When the creative teams have arrived at ads and commercials that they think will do the job for Mr. Brown, they have a meeting with the creative director. If the CD doesn't like what he sees, the teams make changes until he agrees with what they've done. Then, when media has gone through the same steps and has arrived at their recommendations, they meet again with the creative and account service departments to plan the presentation to the client.

Naturally, traffic is involved too. Traffic is involved with everything.

Needless to say, there's a lot at stake in any advertising venture. That's why advertisers and agencies alike must be very choosy about the people they hire, and why the best people get the best jobs. An advertising agency can be responsible for spending hundreds of millions of dollars, and no company spends their advertising bucks, even if they amount to only hundreds of hundreds, without expecting to get some very positive results.

The heat is always on the agency.
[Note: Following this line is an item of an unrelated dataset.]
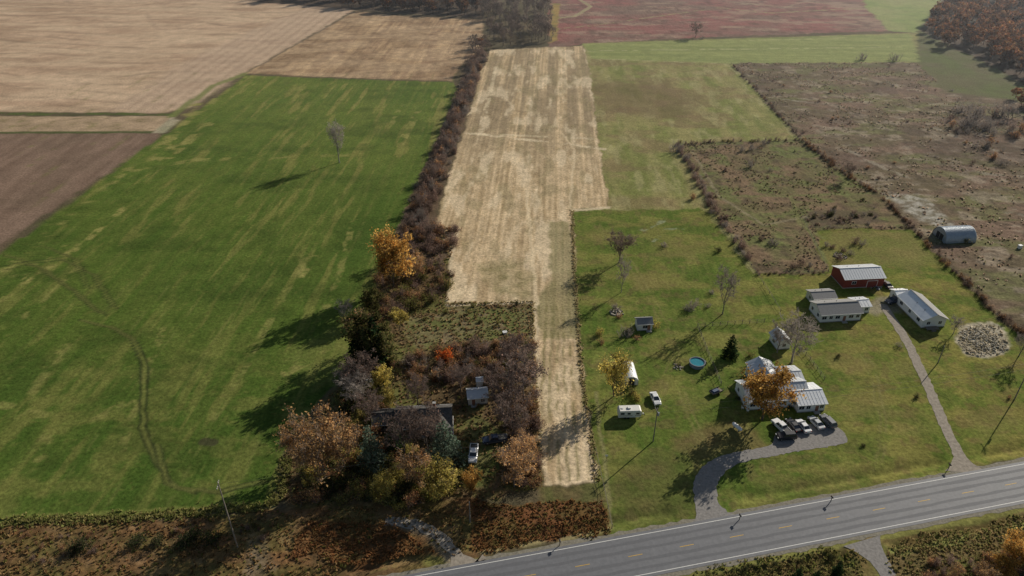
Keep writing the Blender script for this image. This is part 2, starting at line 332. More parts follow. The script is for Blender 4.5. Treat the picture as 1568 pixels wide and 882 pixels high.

Jobs at the agency are always on the line. It's just something you learn to live with. The bigger the client, the bigger the expected results, and the more jobs at the agency that are on the line. And when a client leaves an agency, agency jobs usually follow it out the door.

People who work on the client side of the business - for advertisers - have just as much at stake, and feel the pressure for results just as sharply; because, when the agency's marketing, media, and creative executions are ineffective, the product or service the advertiser sells collects dust instead of sales receipts. Usually, the advertiser feels the heat is on him to make sure the agency does its job, because if the advertising doesn't work for the client, some of the people in his own office won't work there anymore, either.

It's a pretty simple equation when you stop to think about it: money from conducting business equals money for jobs.

With pressure like that, it's no wonder that agencies and advertisers want only the best people.

There's another side to this story, though. Just as advertisers and agencies can say, "I want only great people working for my company," a job hunter can say, "I want to work only for a great company."

This is not a ludicrous statement, and it's one that far too few people think about. True, you've got to put rice in your bowl and a roof over your head, but the fact remains that not all companies are right for all people. A firm where your friend works and to which he is fanatically loyal may be the worst possible place for you. So, you must interview companies while they're interviewing you. You must ask yourself whether you think the work a particular company does is merely adequate, or absolutely tremendous. If you're so impressed with a company's attitude and work that you'd do anything to work there, then do anything to work there.